- [Stored records]:
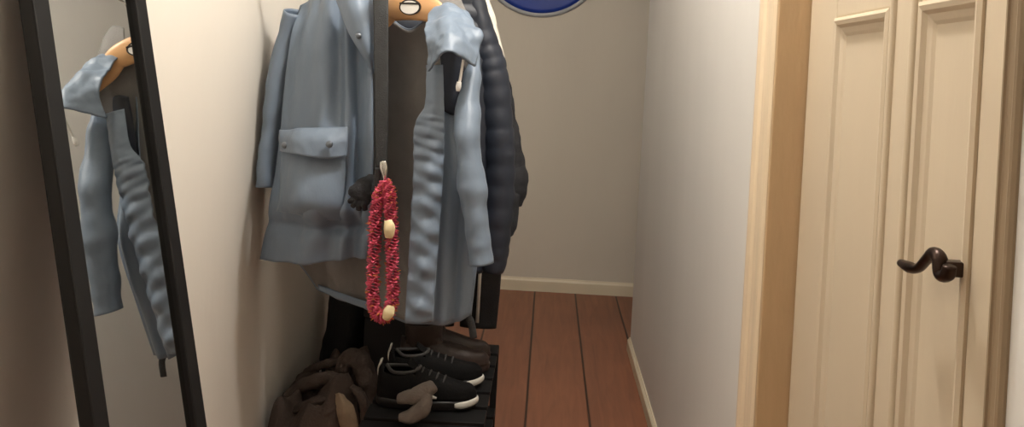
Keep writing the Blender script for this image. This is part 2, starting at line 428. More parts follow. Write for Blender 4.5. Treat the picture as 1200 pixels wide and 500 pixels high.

* * *

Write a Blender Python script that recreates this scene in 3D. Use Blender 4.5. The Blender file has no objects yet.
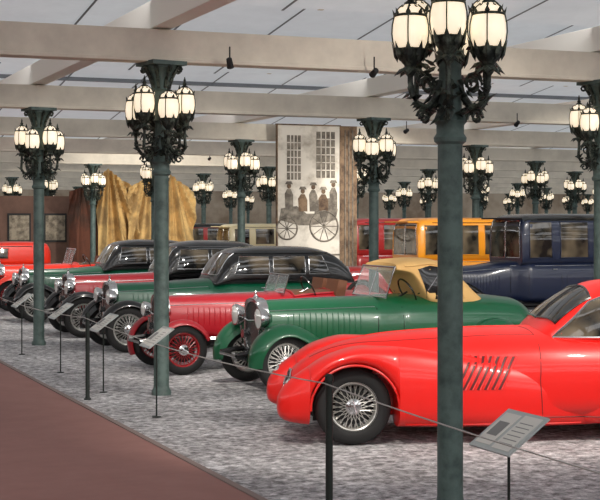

---

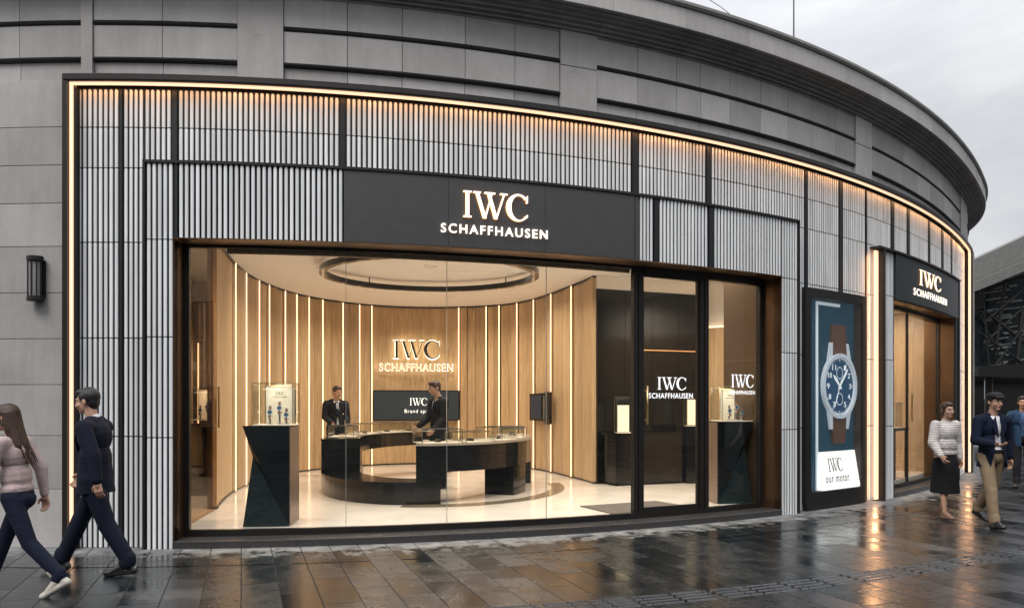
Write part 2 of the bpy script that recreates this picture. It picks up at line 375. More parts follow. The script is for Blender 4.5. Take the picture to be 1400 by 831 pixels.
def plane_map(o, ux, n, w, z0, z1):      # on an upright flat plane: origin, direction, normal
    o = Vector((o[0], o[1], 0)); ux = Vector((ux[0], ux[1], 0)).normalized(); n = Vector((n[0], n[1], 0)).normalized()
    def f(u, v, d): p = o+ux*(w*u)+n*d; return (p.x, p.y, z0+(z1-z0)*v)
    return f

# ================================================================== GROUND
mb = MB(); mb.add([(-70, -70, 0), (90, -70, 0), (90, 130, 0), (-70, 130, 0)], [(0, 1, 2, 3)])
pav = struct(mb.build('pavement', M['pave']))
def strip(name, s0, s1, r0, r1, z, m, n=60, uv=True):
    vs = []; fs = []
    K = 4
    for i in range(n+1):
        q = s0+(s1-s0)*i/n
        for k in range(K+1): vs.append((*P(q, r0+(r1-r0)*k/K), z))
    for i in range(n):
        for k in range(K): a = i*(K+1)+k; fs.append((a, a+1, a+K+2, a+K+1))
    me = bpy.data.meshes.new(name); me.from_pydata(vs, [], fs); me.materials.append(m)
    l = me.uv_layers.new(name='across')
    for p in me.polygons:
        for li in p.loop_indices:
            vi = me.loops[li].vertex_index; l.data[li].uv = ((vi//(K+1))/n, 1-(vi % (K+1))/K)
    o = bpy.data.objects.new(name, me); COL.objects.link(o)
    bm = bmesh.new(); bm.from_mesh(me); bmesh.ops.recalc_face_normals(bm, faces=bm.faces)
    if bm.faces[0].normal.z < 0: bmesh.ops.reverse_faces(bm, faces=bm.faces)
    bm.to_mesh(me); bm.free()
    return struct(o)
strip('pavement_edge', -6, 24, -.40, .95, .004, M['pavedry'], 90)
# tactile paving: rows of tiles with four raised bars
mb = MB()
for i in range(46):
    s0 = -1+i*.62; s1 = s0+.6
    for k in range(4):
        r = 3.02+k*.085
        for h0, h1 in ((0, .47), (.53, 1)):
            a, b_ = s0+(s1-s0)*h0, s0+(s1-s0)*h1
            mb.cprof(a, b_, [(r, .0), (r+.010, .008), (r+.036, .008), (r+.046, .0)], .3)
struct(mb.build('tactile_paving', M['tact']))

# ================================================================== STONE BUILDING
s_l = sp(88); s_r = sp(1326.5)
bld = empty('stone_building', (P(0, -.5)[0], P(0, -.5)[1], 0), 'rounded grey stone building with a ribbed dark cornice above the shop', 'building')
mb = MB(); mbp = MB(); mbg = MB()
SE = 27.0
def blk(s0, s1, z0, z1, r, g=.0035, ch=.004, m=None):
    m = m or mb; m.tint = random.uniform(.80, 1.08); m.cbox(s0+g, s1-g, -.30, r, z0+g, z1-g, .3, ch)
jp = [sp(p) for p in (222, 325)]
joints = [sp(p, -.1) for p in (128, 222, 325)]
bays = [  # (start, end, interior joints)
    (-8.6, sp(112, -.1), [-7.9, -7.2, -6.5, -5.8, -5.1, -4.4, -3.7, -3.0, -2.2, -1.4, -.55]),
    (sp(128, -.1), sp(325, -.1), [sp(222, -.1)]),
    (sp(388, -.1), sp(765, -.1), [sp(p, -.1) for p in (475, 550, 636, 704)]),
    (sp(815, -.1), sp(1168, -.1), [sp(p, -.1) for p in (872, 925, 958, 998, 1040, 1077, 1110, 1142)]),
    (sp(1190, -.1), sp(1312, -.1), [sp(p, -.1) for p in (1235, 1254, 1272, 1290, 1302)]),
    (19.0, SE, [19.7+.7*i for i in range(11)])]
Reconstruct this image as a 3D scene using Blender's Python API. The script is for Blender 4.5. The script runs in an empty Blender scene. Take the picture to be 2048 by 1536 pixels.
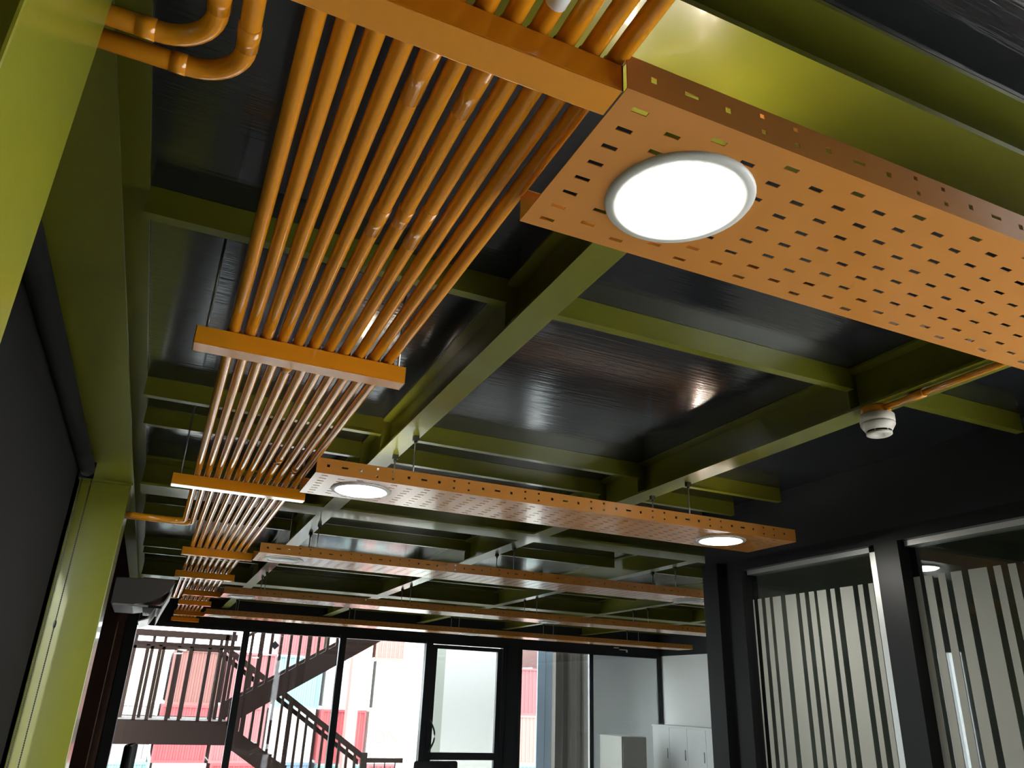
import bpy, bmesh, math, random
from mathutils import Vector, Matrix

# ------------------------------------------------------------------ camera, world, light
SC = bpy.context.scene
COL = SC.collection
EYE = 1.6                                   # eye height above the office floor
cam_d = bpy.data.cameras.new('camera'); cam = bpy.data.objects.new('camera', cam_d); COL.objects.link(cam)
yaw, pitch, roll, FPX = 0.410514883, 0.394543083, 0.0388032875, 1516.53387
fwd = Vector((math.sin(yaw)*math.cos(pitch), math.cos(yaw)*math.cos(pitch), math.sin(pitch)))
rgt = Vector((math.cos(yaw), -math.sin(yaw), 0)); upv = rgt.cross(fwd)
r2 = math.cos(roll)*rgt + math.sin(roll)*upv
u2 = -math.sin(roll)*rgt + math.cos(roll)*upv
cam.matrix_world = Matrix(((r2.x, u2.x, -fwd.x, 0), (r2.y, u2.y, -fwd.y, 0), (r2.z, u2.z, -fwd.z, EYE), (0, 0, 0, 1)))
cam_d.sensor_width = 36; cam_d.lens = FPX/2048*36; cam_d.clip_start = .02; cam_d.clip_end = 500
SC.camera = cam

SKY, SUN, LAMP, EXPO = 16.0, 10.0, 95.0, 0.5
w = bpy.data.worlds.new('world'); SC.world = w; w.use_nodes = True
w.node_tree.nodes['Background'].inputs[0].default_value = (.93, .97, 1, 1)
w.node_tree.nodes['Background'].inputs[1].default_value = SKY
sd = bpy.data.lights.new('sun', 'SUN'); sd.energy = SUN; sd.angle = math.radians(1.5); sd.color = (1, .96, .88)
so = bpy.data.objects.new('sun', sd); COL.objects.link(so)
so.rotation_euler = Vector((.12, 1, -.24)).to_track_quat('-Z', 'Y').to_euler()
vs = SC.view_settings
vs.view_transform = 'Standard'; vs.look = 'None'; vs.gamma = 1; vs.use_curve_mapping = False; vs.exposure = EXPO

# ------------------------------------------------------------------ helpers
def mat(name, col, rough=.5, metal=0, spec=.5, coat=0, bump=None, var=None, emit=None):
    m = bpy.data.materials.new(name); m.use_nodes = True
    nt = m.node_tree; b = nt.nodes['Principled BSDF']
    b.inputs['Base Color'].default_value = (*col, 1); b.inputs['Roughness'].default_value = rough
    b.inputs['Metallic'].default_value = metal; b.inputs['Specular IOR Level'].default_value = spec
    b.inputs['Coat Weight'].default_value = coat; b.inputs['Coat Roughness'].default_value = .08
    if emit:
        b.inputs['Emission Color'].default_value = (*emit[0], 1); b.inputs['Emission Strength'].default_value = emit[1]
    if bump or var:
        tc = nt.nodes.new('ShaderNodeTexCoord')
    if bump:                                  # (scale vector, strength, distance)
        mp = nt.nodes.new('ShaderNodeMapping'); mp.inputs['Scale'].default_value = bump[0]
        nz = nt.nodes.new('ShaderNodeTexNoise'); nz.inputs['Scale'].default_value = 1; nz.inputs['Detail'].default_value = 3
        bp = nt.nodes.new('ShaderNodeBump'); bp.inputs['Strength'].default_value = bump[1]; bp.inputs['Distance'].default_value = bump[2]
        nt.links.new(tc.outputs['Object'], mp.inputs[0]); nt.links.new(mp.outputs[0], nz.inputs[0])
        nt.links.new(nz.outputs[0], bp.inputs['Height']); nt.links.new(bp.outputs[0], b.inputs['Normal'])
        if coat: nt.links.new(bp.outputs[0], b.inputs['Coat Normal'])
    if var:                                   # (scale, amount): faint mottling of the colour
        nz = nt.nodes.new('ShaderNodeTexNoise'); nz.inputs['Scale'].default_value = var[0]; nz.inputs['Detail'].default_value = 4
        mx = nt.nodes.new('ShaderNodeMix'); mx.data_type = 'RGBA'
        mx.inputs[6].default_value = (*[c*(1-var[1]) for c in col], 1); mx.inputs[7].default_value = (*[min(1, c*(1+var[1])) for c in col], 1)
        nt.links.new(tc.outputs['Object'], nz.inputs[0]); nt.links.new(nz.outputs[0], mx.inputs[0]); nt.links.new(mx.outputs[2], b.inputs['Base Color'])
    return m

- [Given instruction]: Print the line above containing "Reconstruct this image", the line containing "SC.camera = cam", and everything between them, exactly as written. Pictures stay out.

- [Problem solution]:
Reconstruct this image as a 3D scene using Blender's Python API. The script is for Blender 4.5. The script runs in an empty Blender scene. Take the picture to be 2048 by 1536 pixels.
import bpy, bmesh, math, random
from mathutils import Vector, Matrix

# ------------------------------------------------------------------ camera, world, light
SC = bpy.context.scene
COL = SC.collection
EYE = 1.6                                   # eye height above the office floor
cam_d = bpy.data.cameras.new('camera'); cam = bpy.data.objects.new('camera', cam_d); COL.objects.link(cam)
yaw, pitch, roll, FPX = 0.410514883, 0.394543083, 0.0388032875, 1516.53387
fwd = Vector((math.sin(yaw)*math.cos(pitch), math.cos(yaw)*math.cos(pitch), math.sin(pitch)))
rgt = Vector((math.cos(yaw), -math.sin(yaw), 0)); upv = rgt.cross(fwd)
r2 = math.cos(roll)*rgt + math.sin(roll)*upv
u2 = -math.sin(roll)*rgt + math.cos(roll)*upv
cam.matrix_world = Matrix(((r2.x, u2.x, -fwd.x, 0), (r2.y, u2.y, -fwd.y, 0), (r2.z, u2.z, -fwd.z, EYE), (0, 0, 0, 1)))
cam_d.sensor_width = 36; cam_d.lens = FPX/2048*36; cam_d.clip_start = .02; cam_d.clip_end = 500
SC.camera = cam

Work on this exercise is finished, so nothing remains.